• **Do this**
Search the data for the word "picture". Reproduce every line where it is found.

• **Data for this exercise**
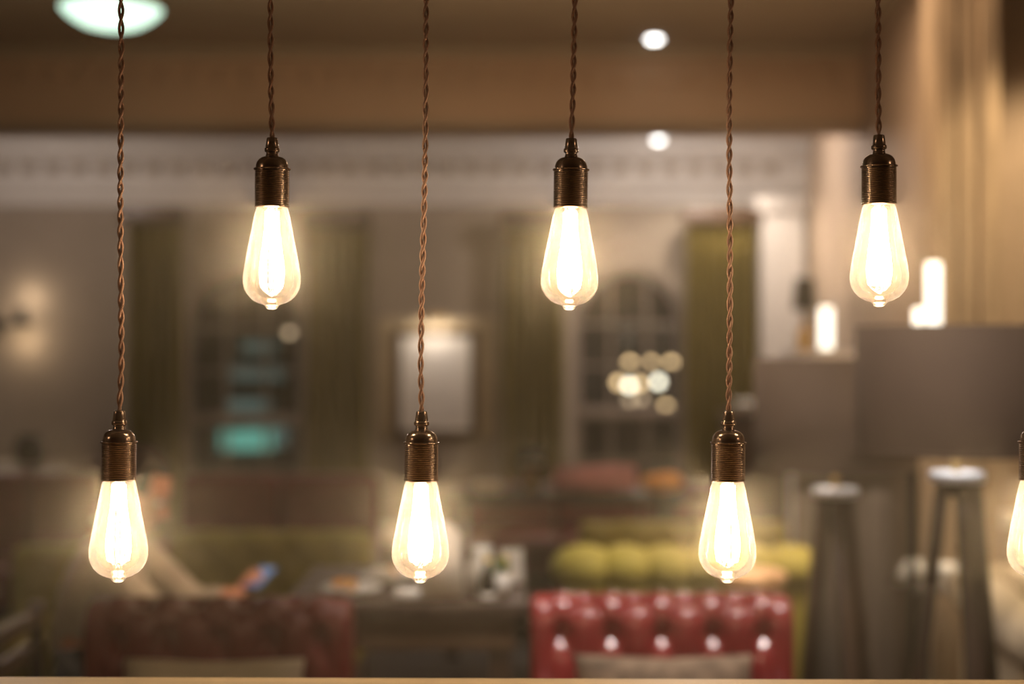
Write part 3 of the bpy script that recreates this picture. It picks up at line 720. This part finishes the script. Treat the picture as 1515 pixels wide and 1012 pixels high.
# long farther table with a pint glass, cloths
r = thing('long_table', 'long dark table before the right arched window', 'table', (X(830, 6.5), 6.75, 0)); hw = (X(1010, 6.5) - X(650, 6.5)) / 2; TZ2 = .75
obj('table_top', bx(-hw, hw, -.26, .26, TZ2 - .04, TZ2, bev=.005), 'midwood', r)
for sx in (-1, 1):
    for sy in (-1, 1): obj('leg', bx(sx * (hw - .06) - .03, sx * (hw - .06) + .03, sy * .2 - .03, sy * .2 + .03, 0, TZ2 - .04, bev=.005), 'darkwood', r)
p = at(786, 740, 6.6); r = thing('pint_glass', 'pint glass of amber ale with pale froth on the far table', 'glass', (p.x, 6.6, TZ2 + .001))
obj('ale', lathe([(0, .006), (.042, .006), (.052, .13), (0, .13)], 28), 'beer', r); obj('froth', lathe([(0, .13), (.053, .13), (.056, .19), (.04, .2), (0, .2)], 28), 'froth', r)
obj('glass_wall', lathe([(0, 0), (.045, 0), (.060, .21), (.058, .21), (.044, .004)], 28), 'clear', r)
o = obj('napkin', bx(-.07, .07, -.04, .04, 0, .055, bev=.02), 'paper', loc=(X(722, 6.6), 6.6, TZ2 + .001)); tag(o, 'crumpled pale napkin left of the pint glass', 'napkin')
b = bmesh.new()
for k in range(3): tube(b, [(-.19, .02 * k, .03 + .028 * k), (-.05, .02 * k, .035 + .026 * k), (.08, .01 * k, .035 + .03 * k), (.19, .015 * k, .04 + .03 * k)], [.026, .034, .036, .028], 12)
o = obj('folded_cloth', b, 'pink', loc=(X(880, 6.6), 6.6, TZ2 + .001)); tag(o, 'mauve pink folded cloth lying on the far table', 'cloth')
b = bmesh.new(); ellipsoid(b, (0, 0, .045), (.105, .06, .045), 20); ellipsoid(b, (.03, .01, .06), (.07, .05, .035), 16)
o = obj('folded_cloth', b, 'orange', loc=(X(979, 6.6), 6.6, TZ2 + .001)); tag(o, 'orange folded cloth at the right end of the far table', 'cloth')

# ------------------------------------------------------------------ person with a phone at the left end of the table
def skin_mesh(chains, sub=2):
    """chains: lists of (point, radius); chains share joints by coordinates; returns a bmesh of the grown surface"""
    me = bpy.data.meshes.new('k'); vs = []; es = []; rs = []; idx = {}
    for ch in chains:
        prev = None
        for p, rr in ch:
            k = tuple(round(c, 4) for c in p)
            if k not in idx: idx[k] = len(vs); vs.append(p); rs.append(rr)
            if prev is not None and prev != idx[k]: es.append((prev, idx[k]))
            prev = idx[k]
    me.from_pydata(vs, es, []); o = bpy.data.objects.new('k', me); C.objects.link(o)
    md = o.modifiers.new('s', 'SKIN'); md.use_smooth_shade = True
    for i, rr in enumerate(rs):
        rr = rr if isinstance(rr, tuple) else (rr, rr); me.skin_vertices[0].data[i].radius = rr; me.skin_vertices[0].data[i].use_root = (i == 0)
    sb = o.modifiers.new('b', 'SUBSURF'); sb.levels = sub; sb.render_levels = sub
    dg = bpy.context.evaluated_depsgraph_get(); ev = o.evaluated_get(dg); m2 = bpy.data.meshes.new_from_object(ev)
    bm = bmesh.new(); bm.from_mesh(m2); bpy.data.objects.remove(o); bpy.data.meshes.remove(m2); return bm
def remesh(bm, vox):
    me = bpy.data.meshes.new('k'); bm.to_mesh(me); bm.free(); o = bpy.data.objects.new('k', me); C.objects.link(o)
    md = o.modifiers.new('r', 'REMESH'); md.mode = 'VOXEL'; md.voxel_size = vox
    sm = o.modifiers.new('s', 'SMOOTH'); sm.factor = .5; sm.iterations = 3
    dg = bpy.context.evaluated_depsgraph_get(); m2 = bpy.data.meshes.new_from_object(o.evaluated_get(dg))
    b2 = bmesh.new(); b2.from_mesh(m2); bpy.data.objects.remove(o); bpy.data.meshes.remove(m2); return b2
# local frame: +x is where the person faces, y is sideways, z up; origin on the floor under the hips
PX = at(124, 900, 4.12)
per = thing('person', 'person in pale shirt with dark hair sitting left, looking down at a phone', 'person', (PX.x, 4.12, 0), 0); per.scale = (.94, .94, .94)
hip = (0, 0, .52); wst = (.03, 0, .66); chest = (.08, 0, .82); nb = (.105, 0, .945); nk = (.125, 0, 1.0)
hc = Vector((.165, 0, 1.085))                       # head centre
PH = Vector((.47, -.02, .90))                       # phone
ch = [[(hip, .13), (wst, .115), (chest, (.12, .15)), (nb, .065), (nk, .052), ((.14, 0, 1.04), .055)]]
hands = []
for s in (-1, 1):
    sh = (.09, s * .165, .90); el = (.30, s * .19, .70) ; wr = (.46, s * .075, .75)
    ch.append([(chest, (.12, .15)), (sh, .056), (el, .042), (wr, .027)])
    kn = (.43, s * .13, .50); an = (.40, s * .13, .09)
    ch.append([(hip, .13), ((.06, s * .09, .50), .095), (kn, .062), (an, .04), ((.44, s * .14, .04), .035), ((.53, s * .15, .03), .03)])
body = skin_mesh(ch)
for s in (-1, 1):                                   # hands: palm, four unequal fingers curling round the phone, thumb
    wr = Vector((.46, s * .075, .75)); pc = Vector((.505, s * .052, .785)); hb = [[(tuple(wr), .026), (tuple(pc), (.03, .017))]]
    hm_ = skin_mesh(hb, 2); add(body, hm_)
    for k in range(4):
        q = Vector((.497 + .014 * k, s * .050, .802 - .006 * k)); Lk = (.85, 1, .95, .75)[k]
        pts = [pc, q, q + Vector((.012, -s * .004, .026)) * Lk, q + Vector((.026, -s * .022, .040)) * Lk, q + Vector((.03, -s * .040, .042)) * Lk]
        add(body, skin_mesh([[(tuple(p_), .0095 - .0008 * j) for j, p_ in enumerate(pts)]], 1))
    pts = [Vector((.487, s * .055, .77)), Vector((.484, s * .035, .791)), Vector((.497, s * .018, .81)), Vector((.507, s * .008, .822))]
    add(body, skin_mesh([[(tuple(p_), .0115 - .001 * j) for j, p_ in enumerate(pts)]], 1))
# head, facing +x and tipped down
hd = bmesh.new()
ellipsoid(hd, (0, 0, .02), (.096, .076, .098), 28); ellipsoid(hd, (.028, 0, -.035), (.062, .058, .075), 24)
ellipsoid(hd, (.055, 0, -.092), (.028, .03, .022), 16)                       # chin
t = bmesh.new(); bmesh.ops.create_cone(t, segments=10, radius1=.019, radius2=.007, depth=.052, cap_ends=True)
add(hd, t, Matrix.Translation((.098, 0, -.022)) @ Matrix.Rotation(math.radians(-18), 4, 'Y')); ellipsoid(hd, (.106, 0, -.042), (.014, .016, .010), 12)
ellipsoid(hd, (.086, 0, -.066), (.012, .024, .006), 12); ellipsoid(hd, (.083, 0, -.077), (.012, .021, .007), 12)   # lips
ellipsoid(hd, (.082, 0, .022), (.018, .055, .010), 14)                       # brow
for s in (-1, 1): ellipsoid(hd, (-.005, s * .078, -.015), (.02, .009, .033), 14)
HM = Matrix.Translation(hc) @ Matrix.Rotation(math.radians(24), 4, 'Y')
add(body, hd, HM)
body = remesh(body, .0052); bo = obj('body', body, 'skin', per)
for s in (-1, 1):
    b = bmesh.new(); ellipsoid(b, (.083, s * .033, -.002), (.011, .014, .008), 12); bmesh.ops.transform(b, matrix=HM, verts=b.verts); obj('eye', b, 'china', bo)
    b = bmesh.new(); ellipsoid(b, (.093, s * .033, -.004), (.003, .006, .006), 10); bmesh.ops.transform(b, matrix=HM, verts=b.verts); obj('iris', b, 'hair', bo)
    b = bmesh.new(); ellipsoid(b, (.092, s * .033, .021), (.006, .021, .005), 10); bmesh.ops.transform(b, matrix=HM, verts=b.verts); obj('eyebrow', b, 'hair', bo)
hr = bmesh.new(); ellipsoid(hr, (-.016, 0, .034), (.103, .088, .105), 30)
bmesh.ops.delete(hr, geom=[v for v in hr.verts if (v.co.x > .045 and v.co.z < .075) or (v.co.z < -.01 and v.co.x > -.02) or v.co.z < -.06], context='VERTS')
bmesh.ops.solidify(hr, geom=hr.faces[:], thickness=.014)
for v in hr.verts: v.co += v.co.normalized() * .004 * math.sin(v.co.y * 160 + v.co.z * 40)
bmesh.ops.transform(hr, matrix=HM, verts=hr.verts); obj('hair', hr, 'hair', per)
sc_ = [[(hip, .142), (wst, .13), (chest, (.135, .165)), ((.10, 0, .925), .085)]]
for s in (-1, 1):
    sh = (.09, s * .165, .90); el = (.30, s * .19, .70); wr = (.43, s * .09, .742); sc_.append([(chest, (.135, .165)), (sh, .068), (el, .055), (wr, .038)])
b = remesh(skin_mesh(sc_), .008); st = obj('shirt', b, 'shirt', per)
b = bmesh.new(); tube(b, [(.10 + .062 * math.cos(a), .068 * math.sin(a), .975 - .02 * math.cos(a)) for a in [2 * PI * k / 20 for k in range(21)]], .011, 8); obj('collar', b, 'shirt', st)
tr = []
for s in (-1, 1): tr.append([(hip, .145), ((.06, s * .09, .50), .105), ((.43, s * .13, .50), .074), ((.40, s * .13, .12), .056)])
b = remesh(skin_mesh(tr), .01); obj('trousers', b, 'jeans', per)
for s in (-1, 1):
    b = bmesh.new(); tube(b, [(.36, s * .13, .05), (.44, s * .14, .045), (.52, s * .15, .035), (.56, s * .155, .03)], [.045, .045, .04, .022], 12)
    for v in b.verts: v.co.z = max(0, v.co.z)
    obj('shoe', b, 'black', per)
ph = thing('phone', 'phone with blue screen held in the hands of the seated person', 'phone', per.location + Vector((.515, -.02, .768)))
ph.rotation_euler = (0, math.radians(66), math.radians(66))
obj('case', bx(-.006, .002, -.03, .03, -.055, .055, bev=.003), 'black', ph); obj('screen', bx(-.0065, -.006, -.028, .028, -.052, .052), 'phone', ph, False)
ps = thing('dining_chair', 'dark wooden chair under the person with the phone', 'chair', (PX.x - .02, 4.12, 0))
obj('seat', bx(-.20, .22, -.21, .21, .34, .37, bev=.008), 'darkwood', ps)
for sx, sy in ((-.18, -.19), (-.18, .19), (.2, -.19), (.2, .19)): obj('leg', bx(sx - .018, sx + .018, sy - .018, sy + .018, 0, .34 if sx > 0 else .66, bev=.003), 'darkwood', ps, False)
for z in (.50, .59): obj('back_slat', bx(-.19, -.172, -.18, .18, z, z + .05, bev=.003), 'darkwood', ps, False)

# ------------------------------------------------------------------ night street beyond the windows
structure('ground_street', bx(-14, 14, FW + .2, 34, -.4, -.3), 'dish')
def YX(px, d): return (px - 757.5) * d / F
bd = thing('street_building', 'dark building across the street seen through the left arched window', 'building', (YX(380, 22), 22, 0))
obj('facade', bx(-3.2, 2.4, 0, .3, -.3, 6), 'dish', bd, False)
for (px, py, wpx, hpx, m) in ((365, 651, 78, 30, 'teal'), (395, 645, 60, 30, 'teal2'), (368, 600, 66, 20, 'teal2'), (380, 552, 76, 20, 'teal2'), (383, 513, 50, 14, 'teal2')):
    x_ = YX(px, 22) - YX(380, 22); w2 = wpx * 22 / F / 2; z_ = H - (py - 506) * 22 / F; h2 = hpx * 22 / F / 2
    obj('lit_window', bx(x_ - w2, x_ + w2, -.03 if m == 'teal' else -.015, 0, z_ - h2, z_ + h2), m, bd, False)
fs = thing('festoon_lights', 'cluster of round amber and white lights outside the right window', 'string lights', (YX(955, 18), 18, 0))
cable = []
for (px, py, m) in ((932, 537, 'bulby'), (962, 537, 'bulby'), (993, 537, 'bulby'), (915, 566, 'bulby'), (931, 570, 'bulbw'), (946, 567, 'bulby'), (974, 565, 'bulbw'), (1006, 567, 'bulbd'), (932, 591, 'bulbd'), (950, 589, 'bulbd'), (985, 602, 'bulby')):
    b = bmesh.new(); c = Vector((YX(px, 18) - YX(955, 18), 0, H - (py - 506) * 18 / F)); ellipsoid(b, c, (.05, .05, .05), 12); obj('lamp', b, m, fs); cable.append(c)
b = bmesh.new(); tube(b, [c + Vector((0, 0, .055)) for c in cable], .006, 5); tube(b, [(-.6, 0, -.3), (-.6, 0, 2.2)], .03, 8); tube(b, [(-.6, 0, 2.2), cable[0] + Vector((0, 0, .055))], .006, 5); obj('cable', b, 'black', fs)
for (px, py) in ((428, 491), (453, 481)):
    p = Vector((YX(px, 16), 16, H - (py - 506) * 16 / F)); r = thing('street_lamp', 'faint round street lamp glow beyond the left window, ' + ('lower one' if px == 428 else 'higher one'), 'street lamp', (p.x, 16, -.3), 0, 'faint street lamps')
    b = bmesh.new(); ellipsoid(b, (0, 0, p.z + .3), (.045, .045, .045), 12); obj('lantern', b, 'bulbd', r)
    b = bmesh.new(); tube(b, [(0, 0, 0), (0, 0, p.z + .25)], .02, 8); obj('pole', b, 'black', r)
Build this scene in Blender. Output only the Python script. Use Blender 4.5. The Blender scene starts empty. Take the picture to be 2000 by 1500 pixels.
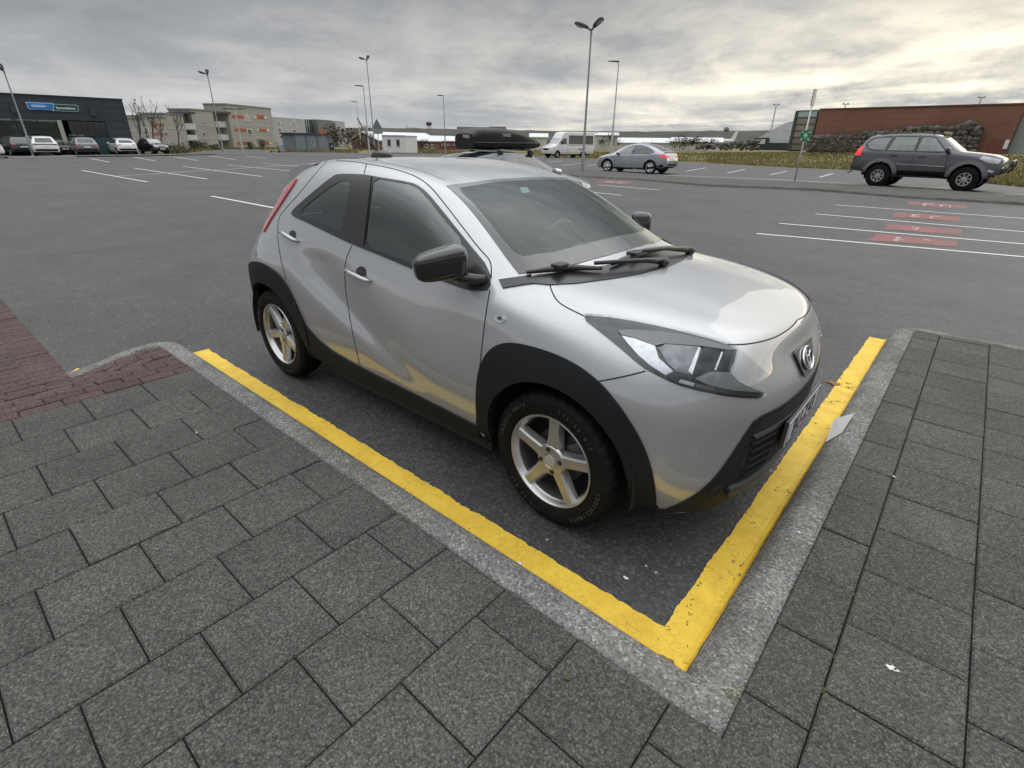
import bpy, bmesh, math, random
import numpy as np
from mathutils import Vector, Matrix
from mathutils.bvhtree import BVHTree
from mathutils.geometry import delaunay_2d_cdt

scene = bpy.context.scene
COL = scene.collection
RAD = math.radians
random.seed(7)
rng = np.random.default_rng(7)

# ------------------------------------------------------------------ camera
CAM_H = 1.595
FPX = 1001.27                       # focal length in pixels of a 2000 x 1500 picture
RC = np.array([[0.75519667, 0.65538127, 0.01238453],
               [0.28793958, -0.31470179, -0.90446314],
               [-0.58887077, 0.68661355, -0.42637196]])
cam_data = bpy.data.cameras.new('camera')
cam = bpy.data.objects.new('camera', cam_data)
COL.objects.link(cam)
cam_data.sensor_width = 36.0
cam_data.sensor_fit = 'HORIZONTAL'
cam_data.lens = FPX / 2000.0 * 36.0
cam_data.clip_start = 0.05
cam_data.clip_end = 6000.0
_m = Matrix.Identity(4)
for i in range(3):
    _m[i][0] = RC[0][i]; _m[i][1] = -RC[1][i]; _m[i][2] = -RC[2][i]
_m[2][3] = CAM_H
cam.matrix_world = _m
scene.camera = cam

# ------------------------------------------------------------------ light: overcast sky, weak wide sun
scene.view_settings.view_transform = 'Standard'
scene.view_settings.look = 'None'
scene.view_settings.gamma = 1.0
scene.view_settings.exposure = 0.05
scene.render.film_transparent = False

SUN_EL = 22.0
SUN_AZ = math.degrees(math.atan2(0.93, 0.36))     # direction towards the sun in the xy plane (from +x)
sun_data = bpy.data.lights.new('sun', 'SUN')
sun_data.energy = 0.5
sun_data.angle = RAD(55.0)
sun_data.color = (1.0, 0.93, 0.80)
sun = bpy.data.objects.new('sun', sun_data)
COL.objects.link(sun)
_sd = Vector((math.cos(RAD(SUN_EL)) * math.cos(RAD(SUN_AZ)), math.cos(RAD(SUN_EL)) * math.sin(RAD(SUN_AZ)), math.sin(RAD(SUN_EL))))
sun.rotation_euler = _sd.to_track_quat('Z', 'Y').to_euler()

world = bpy.data.worlds.new("World")
scene.world = world
world.use_nodes = True
wn = world.node_tree.nodes; wl = world.node_tree.links
wn.clear()
def wnode(t, **kw):
    n = wn.new(t)
    for k, v in kw.items(): setattr(n, k, v)
    return n
def wmath(op, a, b=None, c=None, clamp=False):
    n = wn.new('ShaderNodeMath'); n.operation = op; n.use_clamp = clamp
    for i, v in enumerate((a, b, c)):
        if v is None: continue
        if isinstance(v, (int, float)): n.inputs[i].default_value = v
        else: wl.new(v, n.inputs[i])
    return n.outputs[0]
def wramp(fac, stops, interp='LINEAR'):
    n = wn.new('ShaderNodeValToRGB'); n.color_ramp.interpolation = interp
    e = n.color_ramp.elements
    while len(e) < len(stops): e.new(0.5)
    for q, (p, c) in zip(e, stops):
        q.position = p; q.color = (*c, 1.0) if len(c) == 3 else c
    wl.new(fac, n.inputs[0]); return n.outputs[0]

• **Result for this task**
Write part 3 of the bpy script that recreates this picture. It picks up at line 720. This part finishes the script. Treat the picture as 1515 pixels wide and 1012 pixels high.
Build this scene in Blender. Output only the Python script. Use Blender 4.5. The Blender scene starts empty. Take the picture to be 2000 by 1500 pixels.
FPX = 1001.27                       # focal length in pixels of a 2000 x 1500 picture